Given information
** begin **
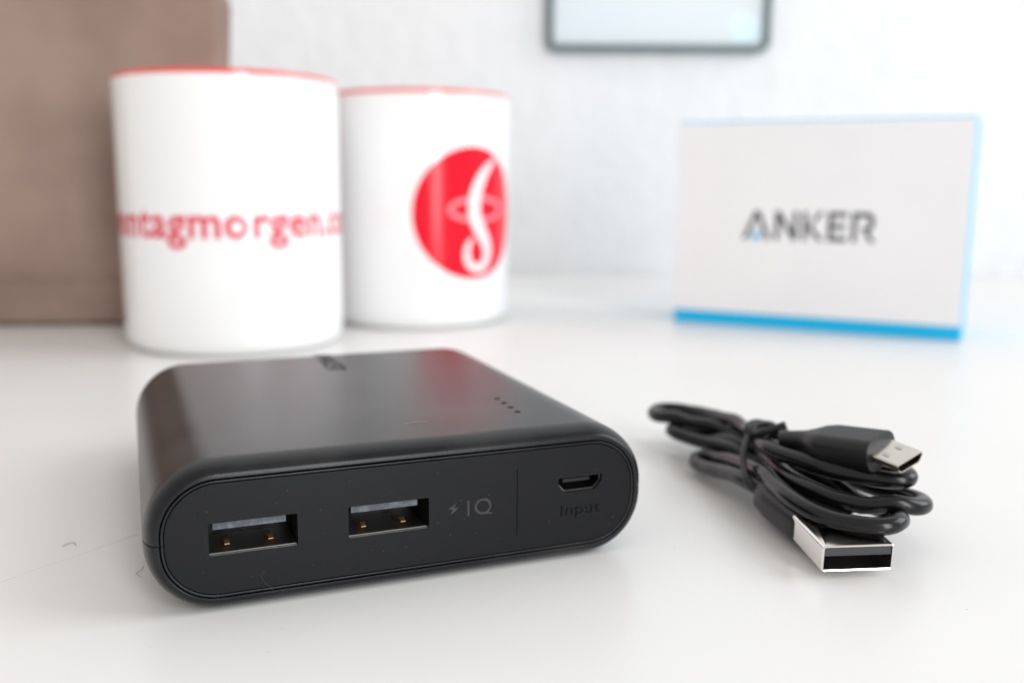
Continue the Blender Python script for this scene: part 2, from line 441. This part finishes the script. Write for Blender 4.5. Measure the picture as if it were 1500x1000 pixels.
# ------------------------------------------------------------------ charging cable
CABLE = [(47.8,173.0,5.8),(46.8,175.3,5.5),(45.9,177.8,5.5),(45.1,180.4,5.4),(44.5,183.0,5.2),(43.8,185.6,4.9),(43.1,188.2,4.4),(42.3,190.7,4.0),(41.5,193.2,3.6),(40.8,195.7,3.2),(40.0,198.0,3.0),(39.7,200.1,3.0),(40.1,201.6,3.2),(40.9,202.2,3.4),(42.0,201.6,3.8),(43.2,200.0,4.1),(44.1,197.9,4.4),(44.8,195.8,4.9),(45.5,193.5,5.4),(46.0,191.0,5.8),(46.5,188.3,6.2),(46.9,185.7,6.6),(47.2,183.0,7.1),(47.6,180.2,7.5),(47.8,177.3,8.1),(47.7,174.4,8.6),(47.7,171.6,8.6),(47.8,169.0,8.4),(48.0,166.5,8.4),(48.2,164.0,8.4),(48.5,161.5,8.3),(49.1,158.9,8.2),(50.0,156.5,8.0),(51.2,154.1,7.8),(52.9,152.0,7.6),(54.9,150.3,7.6),(57.2,149.2,7.6),(59.8,148.7,7.6),(62.1,149.1,7.8),(63.6,150.4,7.9),(64.6,152.2,7.5),(65.1,154.3,6.6),(65.1,157.0,6.4),(64.6,159.3,6.6),(63.9,161.5,6.4),(62.9,163.8,6.3),(61.8,166.1,6.4),(60.8,168.3,7.1),(59.7,170.7,7.6),(58.6,173.3,7.6),(57.4,176.0,7.6),(56.4,178.8,7.6),(55.4,181.7,7.1),(54.4,184.6,6.7),(53.5,187.4,6.3),(52.2,189.9,5.8),(50.6,192.1,5.6),(49.0,194.2,6.0),(47.8,196.5,6.4),(46.5,198.9,6.5),(45.2,201.3,6.3),(43.7,203.7,6.0),(42.1,206.1,5.8),(40.5,208.4,5.8),(39.1,210.6,5.8),(37.7,212.7,5.9),(37.1,214.8,6.0),(37.2,216.6,5.7),(38.4,217.9,5.7),(40.0,217.9,6.0),(41.3,217.0,6.0),(42.4,215.6,5.9),(43.5,213.7,5.7),(44.4,211.3,5.4),(45.1,208.5,5.7),(46.1,205.9,6.3),(47.3,203.7,6.8),(48.4,201.7,7.0),(49.5,199.5,7.1),(50.6,197.1,7.4),(51.4,194.4,8.0),(51.4,191.3,8.6),(51.2,188.3,8.5),(51.3,185.6,8.3),(51.4,182.9,8.3),(51.4,180.2,8.3),(51.4,177.6,8.4),(51.4,175.0,8.5),(51.5,172.5,8.6),(51.9,170.0,8.6),(52.6,167.4,8.6),(53.5,165.1,8.6),(54.7,162.8,8.5),(56.2,160.6,8.3),(58.0,158.7,8.3),(60.0,157.1,8.3),(62.4,156.0,8.7),(65.1,155.6,9.2),(68.0,155.7,8.6),(70.0,156.8,8.3),(71.1,158.6,8.1),(71.4,160.8,7.9),(71.1,163.3,7.6),(70.3,165.7,7.3),(69.1,168.2,6.9),(67.7,170.7,6.7),(66.5,173.2,6.6),(65.1,175.7,6.7),(63.7,178.2,6.7),(62.3,180.7,6.9),(61.1,183.0,7.0),(59.9,185.3,7.1),(58.8,187.7,7.3),(57.6,190.1,7.5),(56.4,192.6,7.6),(55.2,195.1,7.7),(53.9,197.6,7.5),(52.5,200.2,7.2),(51.1,202.8,7.1),(49.7,205.4,7.2),(48.2,207.6,7.3),(46.4,209.4,8.0),(44.3,211.1,8.3),(42.1,212.8,8.2),(40.2,214.7,8.2),(38.2,216.8,8.6),(36.2,219.0,8.2),(34.7,221.3,7.8),(34.1,223.5,7.7),(34.3,225.4,7.8),(35.2,226.8,8.0),(36.6,227.5,8.1),(38.5,227.2,8.2),(40.6,226.2,8.3),(42.4,224.7,8.3),(43.8,222.9,8.5),(45.1,220.8,8.7),(46.2,218.5,8.9),(47.2,216.0,9.2),(48.0,213.5,9.4),(48.8,211.0,9.8),(49.5,208.4,10.2),(49.9,205.6,10.3),(50.1,202.9,10.1),(50.3,200.4,10.1),(50.3,197.9,10.3),(50.1,195.4,10.6),(49.9,192.9,11.0),(49.7,190.3,11.2),(49.6,187.8,11.3),(49.4,185.3,11.5),(49.1,182.8,11.7),(49.0,180.5,12.0),(49.3,178.1,12.2),(50.2,175.5,12.2),(51.5,173.1,12.2),(53.0,170.8,12.2),(54.5,168.6,12.1),(56.2,166.5,12.0),(58.1,164.7,11.9),(60.3,163.2,11.8),(62.8,162.0,11.7),(65.5,161.2,11.5),(67.8,161.0,11.5),(69.4,161.6,11.7),(70.0,163.2,11.8),(69.9,165.3,11.7),(69.3,167.7,11.5),(68.4,170.3,11.3),(67.4,172.8,10.9),(66.5,175.2,10.6),(65.6,177.7,10.2),(64.5,180.2,9.8),(63.5,182.9,9.4),(62.5,185.5,9.1),(61.6,188.1,8.8),(60.6,190.7,8.5),(59.5,193.3,8.2),(58.3,195.9,7.8),(57.0,198.5,7.5),(55.8,201.0,7.0),(54.4,203.5,6.5),(52.9,205.8,5.9),(51.3,208.0,5.6),(49.7,210.1,5.4),(48.2,212.2,5.2),(46.6,214.5,4.9),(45.1,216.8,4.6),(43.5,218.8,4.5),(42.1,220.8,4.4),(40.8,222.8,4.5),(39.8,224.7,4.7),(39.6,226.4,5.0),(40.3,227.6,5.4),(41.6,227.9,5.8),(43.0,227.4,6.1),(44.4,226.2,6.2),(45.8,224.5,6.5),(47.1,222.4,6.7),(48.3,220.1,7.0),(49.2,217.9,7.2),(50.0,215.6,7.4),(50.8,213.2,7.7),(51.5,210.7,8.1),(52.2,208.1,8.6),(52.7,205.5,9.1),(53.2,202.7,9.7),(53.4,199.8,10.3),(53.3,196.9,10.8),(53.0,194.0,11.4),(52.8,191.2,12.0),(52.7,188.6,12.7),(52.8,185.9,13.3),(52.9,183.5,13.8),(52.9,181.3,14.1),(52.9,179.1,14.1),(53.8,176.7,14.2)]
CBL = empty('charging_cable', (52, 185, 0))
tag(CBL, 'coiled black charging cable with silver plugs lying right of the power bank', 'cable')
CO = Vector((52, 185, 0))
def loc(P): return [Vector(p)-CO for p in P]
bm = bmesh.new(); tube(bm, spline(loc(CABLE), 2), 1.52, 20)
from_bm('cord', bm, M_CABLE, CBL, angle=60)

def frame_box(center, axis, wide):
    a = Vector(axis).normalized(); w_ = Vector(wide); w_ = (w_-a*w_.dot(a)).normalized(); n = w_.cross(a)
    if n.z < 0: n = -n
    return Vector(center)-CO, a, w_, n
def sweep(bm, fr, secs, nseg=6, cap=True):
    """secs: list of (distance along the axis, half width, half thickness, corner radius, offset w, offset n)"""
    c, a, w_, n = fr; rings = []
    for (t_, hw, hh, r, ow, on) in secs:
        rings.append([c+a*t_+w_*(p[0]+ow)+n*(p[1]+on) for p in rrect(hw, hh, r, nseg)])
    loft(bm, rings, True, cap, cap)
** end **
Written task
Repeat the listing in full and exactly. Do not include any images.

Answer
Continue the Blender Python script for this scene: part 2, from line 441. This part finishes the script. Write for Blender 4.5. Measure the picture as if it were 1500x1000 pixels.
# ------------------------------------------------------------------ charging cable
CABLE = [(47.8,173.0,5.8),(46.8,175.3,5.5),(45.9,177.8,5.5),(45.1,180.4,5.4),(44.5,183.0,5.2),(43.8,185.6,4.9),(43.1,188.2,4.4),(42.3,190.7,4.0),(41.5,193.2,3.6),(40.8,195.7,3.2),(40.0,198.0,3.0),(39.7,200.1,3.0),(40.1,201.6,3.2),(40.9,202.2,3.4),(42.0,201.6,3.8),(43.2,200.0,4.1),(44.1,197.9,4.4),(44.8,195.8,4.9),(45.5,193.5,5.4),(46.0,191.0,5.8),(46.5,188.3,6.2),(46.9,185.7,6.6),(47.2,183.0,7.1),(47.6,180.2,7.5),(47.8,177.3,8.1),(47.7,174.4,8.6),(47.7,171.6,8.6),(47.8,169.0,8.4),(48.0,166.5,8.4),(48.2,164.0,8.4),(48.5,161.5,8.3),(49.1,158.9,8.2),(50.0,156.5,8.0),(51.2,154.1,7.8),(52.9,152.0,7.6),(54.9,150.3,7.6),(57.2,149.2,7.6),(59.8,148.7,7.6),(62.1,149.1,7.8),(63.6,150.4,7.9),(64.6,152.2,7.5),(65.1,154.3,6.6),(65.1,157.0,6.4),(64.6,159.3,6.6),(63.9,161.5,6.4),(62.9,163.8,6.3),(61.8,166.1,6.4),(60.8,168.3,7.1),(59.7,170.7,7.6),(58.6,173.3,7.6),(57.4,176.0,7.6),(56.4,178.8,7.6),(55.4,181.7,7.1),(54.4,184.6,6.7),(53.5,187.4,6.3),(52.2,189.9,5.8),(50.6,192.1,5.6),(49.0,194.2,6.0),(47.8,196.5,6.4),(46.5,198.9,6.5),(45.2,201.3,6.3),(43.7,203.7,6.0),(42.1,206.1,5.8),(40.5,208.4,5.8),(39.1,210.6,5.8),(37.7,212.7,5.9),(37.1,214.8,6.0),(37.2,216.6,5.7),(38.4,217.9,5.7),(40.0,217.9,6.0),(41.3,217.0,6.0),(42.4,215.6,5.9),(43.5,213.7,5.7),(44.4,211.3,5.4),(45.1,208.5,5.7),(46.1,205.9,6.3),(47.3,203.7,6.8),(48.4,201.7,7.0),(49.5,199.5,7.1),(50.6,197.1,7.4),(51.4,194.4,8.0),(51.4,191.3,8.6),(51.2,188.3,8.5),(51.3,185.6,8.3),(51.4,182.9,8.3),(51.4,180.2,8.3),(51.4,177.6,8.4),(51.4,175.0,8.5),(51.5,172.5,8.6),(51.9,170.0,8.6),(52.6,167.4,8.6),(53.5,165.1,8.6),(54.7,162.8,8.5),(56.2,160.6,8.3),(58.0,158.7,8.3),(60.0,157.1,8.3),(62.4,156.0,8.7),(65.1,155.6,9.2),(68.0,155.7,8.6),(70.0,156.8,8.3),(71.1,158.6,8.1),(71.4,160.8,7.9),(71.1,163.3,7.6),(70.3,165.7,7.3),(69.1,168.2,6.9),(67.7,170.7,6.7),(66.5,173.2,6.6),(65.1,175.7,6.7),(63.7,178.2,6.7),(62.3,180.7,6.9),(61.1,183.0,7.0),(59.9,185.3,7.1),(58.8,187.7,7.3),(57.6,190.1,7.5),(56.4,192.6,7.6),(55.2,195.1,7.7),(53.9,197.6,7.5),(52.5,200.2,7.2),(51.1,202.8,7.1),(49.7,205.4,7.2),(48.2,207.6,7.3),(46.4,209.4,8.0),(44.3,211.1,8.3),(42.1,212.8,8.2),(40.2,214.7,8.2),(38.2,216.8,8.6),(36.2,219.0,8.2),(34.7,221.3,7.8),(34.1,223.5,7.7),(34.3,225.4,7.8),(35.2,226.8,8.0),(36.6,227.5,8.1),(38.5,227.2,8.2),(40.6,226.2,8.3),(42.4,224.7,8.3),(43.8,222.9,8.5),(45.1,220.8,8.7),(46.2,218.5,8.9),(47.2,216.0,9.2),(48.0,213.5,9.4),(48.8,211.0,9.8),(49.5,208.4,10.2),(49.9,205.6,10.3),(50.1,202.9,10.1),(50.3,200.4,10.1),(50.3,197.9,10.3),(50.1,195.4,10.6),(49.9,192.9,11.0),(49.7,190.3,11.2),(49.6,187.8,11.3),(49.4,185.3,11.5),(49.1,182.8,11.7),(49.0,180.5,12.0),(49.3,178.1,12.2),(50.2,175.5,12.2),(51.5,173.1,12.2),(53.0,170.8,12.2),(54.5,168.6,12.1),(56.2,166.5,12.0),(58.1,164.7,11.9),(60.3,163.2,11.8),(62.8,162.0,11.7),(65.5,161.2,11.5),(67.8,161.0,11.5),(69.4,161.6,11.7),(70.0,163.2,11.8),(69.9,165.3,11.7),(69.3,167.7,11.5),(68.4,170.3,11.3),(67.4,172.8,10.9),(66.5,175.2,10.6),(65.6,177.7,10.2),(64.5,180.2,9.8),(63.5,182.9,9.4),(62.5,185.5,9.1),(61.6,188.1,8.8),(60.6,190.7,8.5),(59.5,193.3,8.2),(58.3,195.9,7.8),(57.0,198.5,7.5),(55.8,201.0,7.0),(54.4,203.5,6.5),(52.9,205.8,5.9),(51.3,208.0,5.6),(49.7,210.1,5.4),(48.2,212.2,5.2),(46.6,214.5,4.9),(45.1,216.8,4.6),(43.5,218.8,4.5),(42.1,220.8,4.4),(40.8,222.8,4.5),(39.8,224.7,4.7),(39.6,226.4,5.0),(40.3,227.6,5.4),(41.6,227.9,5.8),(43.0,227.4,6.1),(44.4,226.2,6.2),(45.8,224.5,6.5),(47.1,222.4,6.7),(48.3,220.1,7.0),(49.2,217.9,7.2),(50.0,215.6,7.4),(50.8,213.2,7.7),(51.5,210.7,8.1),(52.2,208.1,8.6),(52.7,205.5,9.1),(53.2,202.7,9.7),(53.4,199.8,10.3),(53.3,196.9,10.8),(53.0,194.0,11.4),(52.8,191.2,12.0),(52.7,188.6,12.7),(52.8,185.9,13.3),(52.9,183.5,13.8),(52.9,181.3,14.1),(52.9,179.1,14.1),(53.8,176.7,14.2)]
CBL = empty('charging_cable', (52, 185, 0))
tag(CBL, 'coiled black charging cable with silver plugs lying right of the power bank', 'cable')
CO = Vector((52, 185, 0))
def loc(P): return [Vector(p)-CO for p in P]
bm = bmesh.new(); tube(bm, spline(loc(CABLE), 2), 1.52, 20)
from_bm('cord', bm, M_CABLE, CBL, angle=60)

def frame_box(center, axis, wide):
    a = Vector(axis).normalized(); w_ = Vector(wide); w_ = (w_-a*w_.dot(a)).normalized(); n = w_.cross(a)
    if n.z < 0: n = -n
    return Vector(center)-CO, a, w_, n
def sweep(bm, fr, secs, nseg=6, cap=True):
    """secs: list of (distance along the axis, half width, half thickness, corner radius, offset w, offset n)"""
    c, a, w_, n = fr; rings = []
    for (t_, hw, hh, r, ow, on) in secs:
        rings.append([c+a*t_+w_*(p[0]+ow)+n*(p[1]+on) for p in rrect(hw, hh, r, nseg)])
    loft(bm, rings, True, cap, cap)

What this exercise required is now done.